Problem:
Repeat each line of the material below exactly as it appears, minus any pictures.
start Dataset section
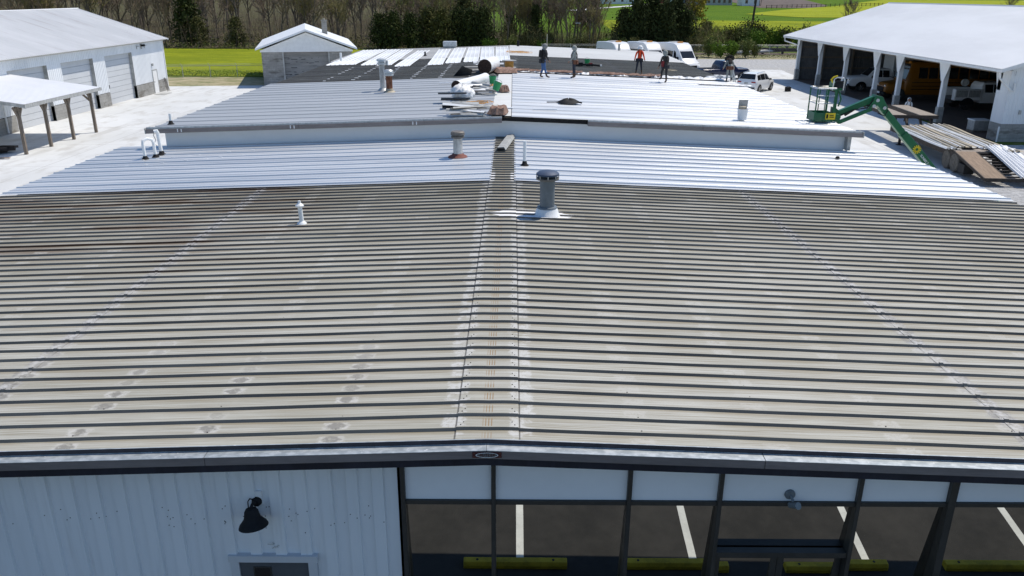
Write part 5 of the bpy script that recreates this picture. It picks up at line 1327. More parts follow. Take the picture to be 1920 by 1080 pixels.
SH = [(-10.90, 50.01, -11.05, 64.0, 'white sheet at the far left end of the row, tight against its neighbour'), (-10.00, 50.0, -10.15, 64.1, 'second white sheet from the left, lapped beside the first'),
      (-8.66, 49.25, -9.1, 63.5, 'white sheet passing behind the tall whitish vent, third from the left'), (-7.65, 48.76, -8.0, 62.9, 'white sheet just right of the tall whitish vent'),
      (-6.43, 47.62, -6.6, 61.4, 'white sheet reaching lowest, left of the bare grey gap with the small pipe'), (-4.55, 47.98, -5.1, 62.0, 'white sheet just right of the bare grey gap'),
      (-3.59, 48.79, -4.0, 62.75, 'white sheet below the small silver vent box'), (-2.54, 49.28, -2.95, 63.3, 'third white sheet from the right end of the row'),
      (-1.56, 49.21, -1.95, 63.0, 'second white sheet from the right end of the row'), (-.62, 49.17, -.86, 62.9, 'white sheet at the right end of the row beside the ridge')]
for q in SH: loose_sheet(q[4], *q[:4])

def zs(x, add=0): return z_rear(x) + .085 + add
def insul_roll(name, label, a, b, r, dark_end=True, sag=.0):
    a, b = Vector((a[0], a[1], zs(a[0]) + r - .03)), Vector((b[0], b[1], zs(b[0]) + r - .03)); o = Vector(a); 
    t = thing(name, label, 'insulation roll', (a.x, a.y, a.z - r)); d = b - a
    m = MB(); n = 9; pts = []; rs = []; rq = random.Random(label)
    for i in range(n + 1):
        pts.append(d * i / n + Vector((0, 0, r))); rs.append(r * (1 + rq.uniform(-.07, .05)))
    m.tube(pts, rs, 22, False); m.build('facing', 'foil', t, smooth=True)
    u = d.normalized(); s_ = u.cross(Vector((0, 0, 1))); w_ = s_.cross(u)
    for end, sg in ((Vector((0, 0, r)), -1), (d + Vector((0, 0, r)), 1)):
        k = 22; m = MB(); m.add([end + (s_ * math.cos(2 * math.pi * i / k) + w_ * math.sin(2 * math.pi * i / k)) * r * .965 for i in range(k)] + [end + u * sg * -.02], [(i, (i + 1) % k, k) for i in range(k)])
        for rr_ in (.3, .55, .78): m.tube([end + u * sg * .006 + (s_ * math.cos(i * .5) + w_ * math.sin(i * .5)) * r * rr_ for i in range(13)], .012, 5)
        m.build('glass_wool', 'fibre_dark', t)
    return t
insul_roll('insulation_roll', 'thick white-faced roll with dark brown end near the dark roof edge', (-1.42, 41.2), (-1.05, 43.0), .37)
insul_roll('insulation_roll', 'long white-faced roll with black hollow end lying slantwise on the left slope', (-2.35, 33.9), (-1.25, 37.0), .22)
# plastic bag bundle
t = thing('plastic_bundle', 'big crumpled white plastic bundle in front of the long insulation roll', 'bundle', (-1.95, 31.3, zs(-1.95)))
m = MB(); rq = random.Random(2); rows = []
for i in range(13):
    th = math.pi * i / 12; row = []
    for j in range(26):
        ph = 2 * math.pi * j / 25 if j < 25 else 0
        k = 1 + .16 * math.sin(ph * 5 + i) + .10 * math.sin(ph * 9 - i * 2) + rq.uniform(-.06, .06) * (j < 25)
        if j == 25: row.append(row[0]); continue
        row.append((.42 * k * math.sin(th) * math.cos(ph),   .50 * k * math.sin(th) * math.sin(ph), max(0, .20 + .29 * k * math.cos(th))))
    rows.append(row)
m.grid(rows); m.build('plastic_film', 'foil', t, smooth='all')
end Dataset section
Solution to the exercise:
Write part 5 of the bpy script that recreates this picture. It picks up at line 1327. More parts follow. Take the picture to be 1920 by 1080 pixels.
SH = [(-10.90, 50.01, -11.05, 64.0, 'white sheet at the far left end of the row, tight against its neighbour'), (-10.00, 50.0, -10.15, 64.1, 'second white sheet from the left, lapped beside the first'),
      (-8.66, 49.25, -9.1, 63.5, 'white sheet passing behind the tall whitish vent, third from the left'), (-7.65, 48.76, -8.0, 62.9, 'white sheet just right of the tall whitish vent'),
      (-6.43, 47.62, -6.6, 61.4, 'white sheet reaching lowest, left of the bare grey gap with the small pipe'), (-4.55, 47.98, -5.1, 62.0, 'white sheet just right of the bare grey gap'),
      (-3.59, 48.79, -4.0, 62.75, 'white sheet below the small silver vent box'), (-2.54, 49.28, -2.95, 63.3, 'third white sheet from the right end of the row'),
      (-1.56, 49.21, -1.95, 63.0, 'second white sheet from the right end of the row'), (-.62, 49.17, -.86, 62.9, 'white sheet at the right end of the row beside the ridge')]
for q in SH: loose_sheet(q[4], *q[:4])

def zs(x, add=0): return z_rear(x) + .085 + add
def insul_roll(name, label, a, b, r, dark_end=True, sag=.0):
    a, b = Vector((a[0], a[1], zs(a[0]) + r - .03)), Vector((b[0], b[1], zs(b[0]) + r - .03)); o = Vector(a); 
    t = thing(name, label, 'insulation roll', (a.x, a.y, a.z - r)); d = b - a
    m = MB(); n = 9; pts = []; rs = []; rq = random.Random(label)
    for i in range(n + 1):
        pts.append(d * i / n + Vector((0, 0, r))); rs.append(r * (1 + rq.uniform(-.07, .05)))
    m.tube(pts, rs, 22, False); m.build('facing', 'foil', t, smooth=True)
    u = d.normalized(); s_ = u.cross(Vector((0, 0, 1))); w_ = s_.cross(u)
    for end, sg in ((Vector((0, 0, r)), -1), (d + Vector((0, 0, r)), 1)):
        k = 22; m = MB(); m.add([end + (s_ * math.cos(2 * math.pi * i / k) + w_ * math.sin(2 * math.pi * i / k)) * r * .965 for i in range(k)] + [end + u * sg * -.02], [(i, (i + 1) % k, k) for i in range(k)])
        for rr_ in (.3, .55, .78): m.tube([end + u * sg * .006 + (s_ * math.cos(i * .5) + w_ * math.sin(i * .5)) * r * rr_ for i in range(13)], .012, 5)
        m.build('glass_wool', 'fibre_dark', t)
    return t
insul_roll('insulation_roll', 'thick white-faced roll with dark brown end near the dark roof edge', (-1.42, 41.2), (-1.05, 43.0), .37)
insul_roll('insulation_roll', 'long white-faced roll with black hollow end lying slantwise on the left slope', (-2.35, 33.9), (-1.25, 37.0), .22)
# plastic bag bundle
t = thing('plastic_bundle', 'big crumpled white plastic bundle in front of the long insulation roll', 'bundle', (-1.95, 31.3, zs(-1.95)))
m = MB(); rq = random.Random(2); rows = []
for i in range(13):
    th = math.pi * i / 12; row = []
    for j in range(26):
        ph = 2 * math.pi * j / 25 if j < 25 else 0
        k = 1 + .16 * math.sin(ph * 5 + i) + .10 * math.sin(ph * 9 - i * 2) + rq.uniform(-.06, .06) * (j < 25)
        if j == 25: row.append(row[0]); continue
        row.append((.42 * k * math.sin(th) * math.cos(ph),   .50 * k * math.sin(th) * math.sin(ph), max(0, .20 + .29 * k * math.cos(th))))
    rows.append(row)
m.grid(rows); m.build('plastic_film', 'foil', t, smooth='all')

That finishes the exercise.